Glass unguentarium (perfume bottle)
An item at Metropolitan Museum of Art
Translucent cobalt blue, with opaque yellow and white trails. Everted, horizontal rim disk with rounded outer lip; tall cylindrical neck; narrow, curving shoulder; ovoid body, tapering downwards; tall, applied foot, with concave sides expanding outward to rounded lip around bottom; flat but slightly uneven bottom with kick at center. White trail applied on shoulder and wound twice around base of neck, then in spiral down side of body, ending above foot; yellow trail applied over white, starting on neck and wound around twice, then drawn across shoulder and in spiral down body, and trailed off upwards again, ending midway up body; top of body tooled into numerous shallow, vertical ridges, creating a narrow band of zigzags in trails.

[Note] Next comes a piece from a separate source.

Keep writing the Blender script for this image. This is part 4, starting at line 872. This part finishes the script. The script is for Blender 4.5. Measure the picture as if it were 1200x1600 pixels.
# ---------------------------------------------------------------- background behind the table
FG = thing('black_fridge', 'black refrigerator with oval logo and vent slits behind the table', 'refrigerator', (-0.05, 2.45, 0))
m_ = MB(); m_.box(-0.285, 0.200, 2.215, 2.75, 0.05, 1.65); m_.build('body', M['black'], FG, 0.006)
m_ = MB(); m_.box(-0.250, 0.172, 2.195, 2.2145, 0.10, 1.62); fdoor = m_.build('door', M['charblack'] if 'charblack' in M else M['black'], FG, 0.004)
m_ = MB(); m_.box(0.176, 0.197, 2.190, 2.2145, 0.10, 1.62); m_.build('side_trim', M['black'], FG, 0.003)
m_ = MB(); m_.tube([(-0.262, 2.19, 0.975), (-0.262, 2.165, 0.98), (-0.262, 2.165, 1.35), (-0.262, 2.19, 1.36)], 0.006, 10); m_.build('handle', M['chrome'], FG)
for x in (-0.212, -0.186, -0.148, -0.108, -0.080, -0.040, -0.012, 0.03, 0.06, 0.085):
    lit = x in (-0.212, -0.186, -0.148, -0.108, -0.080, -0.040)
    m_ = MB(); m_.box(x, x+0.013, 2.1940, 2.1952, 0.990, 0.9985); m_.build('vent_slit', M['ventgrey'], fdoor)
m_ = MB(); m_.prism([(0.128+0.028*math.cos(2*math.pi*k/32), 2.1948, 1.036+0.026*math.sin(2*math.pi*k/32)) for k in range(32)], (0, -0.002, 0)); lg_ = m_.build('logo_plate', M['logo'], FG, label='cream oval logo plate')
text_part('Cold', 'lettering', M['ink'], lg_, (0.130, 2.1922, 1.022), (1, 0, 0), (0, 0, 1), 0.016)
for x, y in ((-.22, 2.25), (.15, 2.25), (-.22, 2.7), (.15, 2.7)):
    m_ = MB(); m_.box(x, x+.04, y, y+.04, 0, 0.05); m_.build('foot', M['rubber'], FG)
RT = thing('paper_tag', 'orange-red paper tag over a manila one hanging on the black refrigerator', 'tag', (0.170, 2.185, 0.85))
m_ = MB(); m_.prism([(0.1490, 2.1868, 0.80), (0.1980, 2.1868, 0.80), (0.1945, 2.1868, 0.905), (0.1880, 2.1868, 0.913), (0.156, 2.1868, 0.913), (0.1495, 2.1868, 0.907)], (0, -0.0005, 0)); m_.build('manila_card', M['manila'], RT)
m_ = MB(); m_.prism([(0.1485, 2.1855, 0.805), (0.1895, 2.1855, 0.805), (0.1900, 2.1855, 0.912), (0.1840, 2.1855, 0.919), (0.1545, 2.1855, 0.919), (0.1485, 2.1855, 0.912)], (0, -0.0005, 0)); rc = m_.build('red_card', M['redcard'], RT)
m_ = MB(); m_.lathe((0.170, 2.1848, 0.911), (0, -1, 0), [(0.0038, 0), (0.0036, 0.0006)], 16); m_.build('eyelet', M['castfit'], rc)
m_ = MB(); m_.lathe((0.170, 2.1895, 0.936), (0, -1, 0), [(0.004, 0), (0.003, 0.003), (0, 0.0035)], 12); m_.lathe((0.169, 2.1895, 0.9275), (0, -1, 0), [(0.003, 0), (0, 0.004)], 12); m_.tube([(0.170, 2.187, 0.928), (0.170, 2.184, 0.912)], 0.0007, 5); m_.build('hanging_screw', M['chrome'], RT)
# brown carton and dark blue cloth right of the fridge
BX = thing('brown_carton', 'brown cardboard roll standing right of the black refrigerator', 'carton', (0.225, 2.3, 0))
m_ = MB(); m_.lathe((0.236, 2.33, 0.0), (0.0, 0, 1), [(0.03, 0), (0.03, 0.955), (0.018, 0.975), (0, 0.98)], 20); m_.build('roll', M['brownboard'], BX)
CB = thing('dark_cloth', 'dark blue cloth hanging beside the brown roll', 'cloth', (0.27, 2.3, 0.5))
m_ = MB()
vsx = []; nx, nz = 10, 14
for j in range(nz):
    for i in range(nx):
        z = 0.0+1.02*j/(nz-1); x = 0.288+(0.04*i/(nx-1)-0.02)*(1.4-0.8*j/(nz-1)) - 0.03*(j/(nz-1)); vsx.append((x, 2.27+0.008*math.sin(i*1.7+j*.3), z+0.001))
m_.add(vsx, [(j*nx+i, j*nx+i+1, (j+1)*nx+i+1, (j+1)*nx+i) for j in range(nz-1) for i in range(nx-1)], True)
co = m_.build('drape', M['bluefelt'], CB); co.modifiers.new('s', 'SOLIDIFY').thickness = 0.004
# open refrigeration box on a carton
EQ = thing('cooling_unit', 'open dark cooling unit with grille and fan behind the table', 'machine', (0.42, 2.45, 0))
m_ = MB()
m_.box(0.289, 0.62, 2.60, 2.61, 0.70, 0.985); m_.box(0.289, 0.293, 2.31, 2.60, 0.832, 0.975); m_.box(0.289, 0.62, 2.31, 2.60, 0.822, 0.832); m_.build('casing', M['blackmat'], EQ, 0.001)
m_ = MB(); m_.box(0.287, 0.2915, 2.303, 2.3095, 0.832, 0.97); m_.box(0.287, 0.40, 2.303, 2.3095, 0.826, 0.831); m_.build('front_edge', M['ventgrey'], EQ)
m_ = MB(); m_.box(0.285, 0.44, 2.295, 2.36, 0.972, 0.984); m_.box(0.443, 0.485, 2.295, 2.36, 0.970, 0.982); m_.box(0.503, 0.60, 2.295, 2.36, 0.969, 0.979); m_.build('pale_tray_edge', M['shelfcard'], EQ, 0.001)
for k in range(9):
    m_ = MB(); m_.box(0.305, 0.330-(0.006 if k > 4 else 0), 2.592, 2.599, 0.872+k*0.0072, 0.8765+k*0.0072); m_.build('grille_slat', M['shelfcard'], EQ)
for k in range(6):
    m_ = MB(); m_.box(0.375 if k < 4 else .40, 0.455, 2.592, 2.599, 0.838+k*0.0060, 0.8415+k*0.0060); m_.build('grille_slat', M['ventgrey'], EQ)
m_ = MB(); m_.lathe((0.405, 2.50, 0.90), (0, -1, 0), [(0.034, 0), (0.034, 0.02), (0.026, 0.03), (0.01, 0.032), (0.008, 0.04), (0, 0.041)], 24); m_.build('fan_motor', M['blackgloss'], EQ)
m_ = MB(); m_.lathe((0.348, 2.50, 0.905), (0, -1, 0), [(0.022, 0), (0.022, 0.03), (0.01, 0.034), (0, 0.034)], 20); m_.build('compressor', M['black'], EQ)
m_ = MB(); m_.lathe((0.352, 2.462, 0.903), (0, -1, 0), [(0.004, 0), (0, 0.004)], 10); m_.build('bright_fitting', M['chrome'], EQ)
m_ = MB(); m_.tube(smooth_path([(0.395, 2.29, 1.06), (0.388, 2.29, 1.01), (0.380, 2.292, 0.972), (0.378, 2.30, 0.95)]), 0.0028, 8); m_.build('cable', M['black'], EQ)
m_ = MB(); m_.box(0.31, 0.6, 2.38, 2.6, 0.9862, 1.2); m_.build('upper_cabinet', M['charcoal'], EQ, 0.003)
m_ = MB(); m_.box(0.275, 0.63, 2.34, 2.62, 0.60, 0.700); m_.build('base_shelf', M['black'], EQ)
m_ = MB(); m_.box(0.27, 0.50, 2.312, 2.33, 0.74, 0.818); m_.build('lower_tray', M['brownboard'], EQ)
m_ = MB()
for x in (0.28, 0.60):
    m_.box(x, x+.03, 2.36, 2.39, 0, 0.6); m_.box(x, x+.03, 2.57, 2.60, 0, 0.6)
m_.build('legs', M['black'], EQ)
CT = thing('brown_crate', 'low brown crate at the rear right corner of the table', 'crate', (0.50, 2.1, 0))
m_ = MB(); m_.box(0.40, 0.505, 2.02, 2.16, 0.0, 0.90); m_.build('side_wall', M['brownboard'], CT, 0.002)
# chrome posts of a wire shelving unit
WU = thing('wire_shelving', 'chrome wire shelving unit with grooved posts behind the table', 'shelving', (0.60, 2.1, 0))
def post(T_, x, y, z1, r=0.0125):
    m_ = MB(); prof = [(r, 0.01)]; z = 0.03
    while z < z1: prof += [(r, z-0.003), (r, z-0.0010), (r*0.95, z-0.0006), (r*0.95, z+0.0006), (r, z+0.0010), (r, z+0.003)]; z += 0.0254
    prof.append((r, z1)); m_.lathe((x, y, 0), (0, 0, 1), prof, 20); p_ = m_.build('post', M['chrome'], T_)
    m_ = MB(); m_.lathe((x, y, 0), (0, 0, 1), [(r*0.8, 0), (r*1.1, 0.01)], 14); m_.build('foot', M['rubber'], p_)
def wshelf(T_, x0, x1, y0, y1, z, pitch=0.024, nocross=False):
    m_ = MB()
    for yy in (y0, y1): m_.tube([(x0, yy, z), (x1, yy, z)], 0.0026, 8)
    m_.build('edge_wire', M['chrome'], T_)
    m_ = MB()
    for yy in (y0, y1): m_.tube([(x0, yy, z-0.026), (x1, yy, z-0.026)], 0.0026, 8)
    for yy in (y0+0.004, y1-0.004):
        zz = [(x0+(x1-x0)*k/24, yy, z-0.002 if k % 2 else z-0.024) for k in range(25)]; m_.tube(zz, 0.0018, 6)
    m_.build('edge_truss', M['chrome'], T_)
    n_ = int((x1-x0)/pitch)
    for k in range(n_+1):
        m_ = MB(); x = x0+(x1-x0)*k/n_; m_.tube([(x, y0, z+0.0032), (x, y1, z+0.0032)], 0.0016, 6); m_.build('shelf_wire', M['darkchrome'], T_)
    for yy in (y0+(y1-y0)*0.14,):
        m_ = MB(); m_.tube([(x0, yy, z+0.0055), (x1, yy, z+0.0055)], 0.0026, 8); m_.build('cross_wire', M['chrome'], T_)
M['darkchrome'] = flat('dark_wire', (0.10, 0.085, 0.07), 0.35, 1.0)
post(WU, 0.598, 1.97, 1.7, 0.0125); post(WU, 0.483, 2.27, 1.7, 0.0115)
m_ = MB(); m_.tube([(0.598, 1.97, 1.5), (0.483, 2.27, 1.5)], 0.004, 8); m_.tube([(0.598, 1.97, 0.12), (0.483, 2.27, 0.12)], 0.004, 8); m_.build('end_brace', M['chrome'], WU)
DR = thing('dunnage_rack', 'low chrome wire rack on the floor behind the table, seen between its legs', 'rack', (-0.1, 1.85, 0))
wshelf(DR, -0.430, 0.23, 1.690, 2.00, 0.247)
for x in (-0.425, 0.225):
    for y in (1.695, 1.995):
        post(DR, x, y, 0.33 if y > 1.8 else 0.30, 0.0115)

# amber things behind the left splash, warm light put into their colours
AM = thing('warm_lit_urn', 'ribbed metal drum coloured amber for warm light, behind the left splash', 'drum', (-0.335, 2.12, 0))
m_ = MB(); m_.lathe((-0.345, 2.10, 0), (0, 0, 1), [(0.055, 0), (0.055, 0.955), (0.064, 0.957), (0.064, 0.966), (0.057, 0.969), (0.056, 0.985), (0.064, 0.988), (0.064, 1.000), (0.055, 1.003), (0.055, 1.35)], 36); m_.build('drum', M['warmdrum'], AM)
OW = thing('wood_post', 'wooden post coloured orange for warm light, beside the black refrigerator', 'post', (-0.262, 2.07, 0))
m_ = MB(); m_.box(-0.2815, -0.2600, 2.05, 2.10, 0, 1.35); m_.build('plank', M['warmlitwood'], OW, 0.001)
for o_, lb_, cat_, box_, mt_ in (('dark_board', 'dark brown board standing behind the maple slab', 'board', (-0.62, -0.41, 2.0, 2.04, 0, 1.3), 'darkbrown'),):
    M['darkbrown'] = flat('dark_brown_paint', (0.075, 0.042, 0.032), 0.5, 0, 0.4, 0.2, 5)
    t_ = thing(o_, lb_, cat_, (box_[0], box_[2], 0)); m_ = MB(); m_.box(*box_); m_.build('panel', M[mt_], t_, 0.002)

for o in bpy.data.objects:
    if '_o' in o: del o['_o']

Intact; dulling, pitting, and iridescent weathering.
Greek and Roman Art
An exhibit at Metropolitan Museum of Art
The Museum's collection of Greek and Roman art comprises more than thirty thousand works ranging in date from the Neolithic period (ca. 4500 B.C.) to the time of the Roman emperor Constantine's conversion to Christianity in A.D. 312. It includes the art of many cultures and is among the most comprehensive in North America. The geographic regions represented are Greece and Italy, but not as delimited by modern political frontiers: Greek colonies were established around the Mediterranean basin and on the shores of the Black Sea, and Cyprus became increasingly Hellenized. For Roman art, the geographical limits coincide with the expansion of the Roman Empire. The department also exhibits the art of prehistoric Greece (Helladic, Cycladic, and Minoan) and pre-Roman art of Italic peoples, notably the Etruscans.